EXERCISE: Can you transcribe every line exactly and leave the pictures behind?

SOURCE MATERIAL:
◆ ◆ ◆ ◆
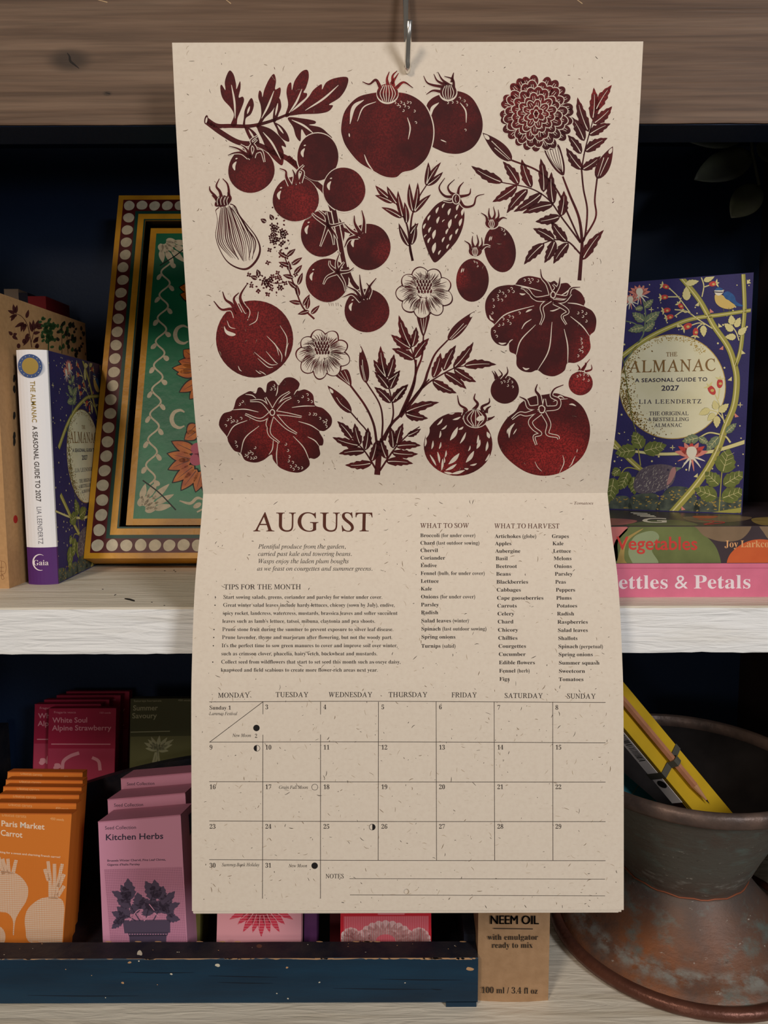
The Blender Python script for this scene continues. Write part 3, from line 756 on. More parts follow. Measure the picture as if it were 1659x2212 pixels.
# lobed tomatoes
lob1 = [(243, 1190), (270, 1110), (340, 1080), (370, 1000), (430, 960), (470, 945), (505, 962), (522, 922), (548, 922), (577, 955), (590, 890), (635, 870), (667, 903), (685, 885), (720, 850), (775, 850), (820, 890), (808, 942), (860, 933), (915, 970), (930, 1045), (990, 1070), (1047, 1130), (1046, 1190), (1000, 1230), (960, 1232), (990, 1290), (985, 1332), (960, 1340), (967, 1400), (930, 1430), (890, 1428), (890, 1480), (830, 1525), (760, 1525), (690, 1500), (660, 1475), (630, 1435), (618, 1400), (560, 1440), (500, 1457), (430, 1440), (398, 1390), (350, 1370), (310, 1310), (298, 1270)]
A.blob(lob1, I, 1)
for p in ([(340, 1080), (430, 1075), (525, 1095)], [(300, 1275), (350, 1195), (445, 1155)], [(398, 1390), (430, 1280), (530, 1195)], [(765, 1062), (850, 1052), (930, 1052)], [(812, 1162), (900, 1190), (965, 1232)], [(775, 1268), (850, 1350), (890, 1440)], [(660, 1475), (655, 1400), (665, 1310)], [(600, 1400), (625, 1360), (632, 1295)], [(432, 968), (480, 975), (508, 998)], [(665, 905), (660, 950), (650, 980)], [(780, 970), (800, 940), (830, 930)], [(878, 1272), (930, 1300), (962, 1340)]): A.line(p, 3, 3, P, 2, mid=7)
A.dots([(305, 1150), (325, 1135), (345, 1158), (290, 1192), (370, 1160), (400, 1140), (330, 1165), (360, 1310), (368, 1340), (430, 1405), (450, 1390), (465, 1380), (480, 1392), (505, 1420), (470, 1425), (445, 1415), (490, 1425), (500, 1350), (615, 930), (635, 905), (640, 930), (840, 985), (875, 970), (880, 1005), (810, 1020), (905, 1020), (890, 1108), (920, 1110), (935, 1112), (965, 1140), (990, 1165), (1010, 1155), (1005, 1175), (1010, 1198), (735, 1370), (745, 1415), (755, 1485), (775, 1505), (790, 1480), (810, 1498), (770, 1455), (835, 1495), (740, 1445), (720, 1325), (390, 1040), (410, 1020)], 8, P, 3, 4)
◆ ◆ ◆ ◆
THE COMPLETED TASK:
The Blender Python script for this scene continues. Write part 3, from line 756 on. More parts follow. Measure the picture as if it were 1659x2212 pixels.
# lobed tomatoes
lob1 = [(243, 1190), (270, 1110), (340, 1080), (370, 1000), (430, 960), (470, 945), (505, 962), (522, 922), (548, 922), (577, 955), (590, 890), (635, 870), (667, 903), (685, 885), (720, 850), (775, 850), (820, 890), (808, 942), (860, 933), (915, 970), (930, 1045), (990, 1070), (1047, 1130), (1046, 1190), (1000, 1230), (960, 1232), (990, 1290), (985, 1332), (960, 1340), (967, 1400), (930, 1430), (890, 1428), (890, 1480), (830, 1525), (760, 1525), (690, 1500), (660, 1475), (630, 1435), (618, 1400), (560, 1440), (500, 1457), (430, 1440), (398, 1390), (350, 1370), (310, 1310), (298, 1270)]
A.blob(lob1, I, 1)
for p in ([(340, 1080), (430, 1075), (525, 1095)], [(300, 1275), (350, 1195), (445, 1155)], [(398, 1390), (430, 1280), (530, 1195)], [(765, 1062), (850, 1052), (930, 1052)], [(812, 1162), (900, 1190), (965, 1232)], [(775, 1268), (850, 1350), (890, 1440)], [(660, 1475), (655, 1400), (665, 1310)], [(600, 1400), (625, 1360), (632, 1295)], [(432, 968), (480, 975), (508, 998)], [(665, 905), (660, 950), (650, 980)], [(780, 970), (800, 940), (830, 930)], [(878, 1272), (930, 1300), (962, 1340)]): A.line(p, 3, 3, P, 2, mid=7)
A.dots([(305, 1150), (325, 1135), (345, 1158), (290, 1192), (370, 1160), (400, 1140), (330, 1165), (360, 1310), (368, 1340), (430, 1405), (450, 1390), (465, 1380), (480, 1392), (505, 1420), (470, 1425), (445, 1415), (490, 1425), (500, 1350), (615, 930), (635, 905), (640, 930), (840, 985), (875, 970), (880, 1005), (810, 1020), (905, 1020), (890, 1108), (920, 1110), (935, 1112), (965, 1140), (990, 1165), (1010, 1155), (1005, 1175), (1010, 1198), (735, 1370), (745, 1415), (755, 1485), (775, 1505), (790, 1480), (810, 1498), (770, 1455), (835, 1495), (740, 1445), (720, 1325), (390, 1040), (410, 1020)], 8, P, 3, 4)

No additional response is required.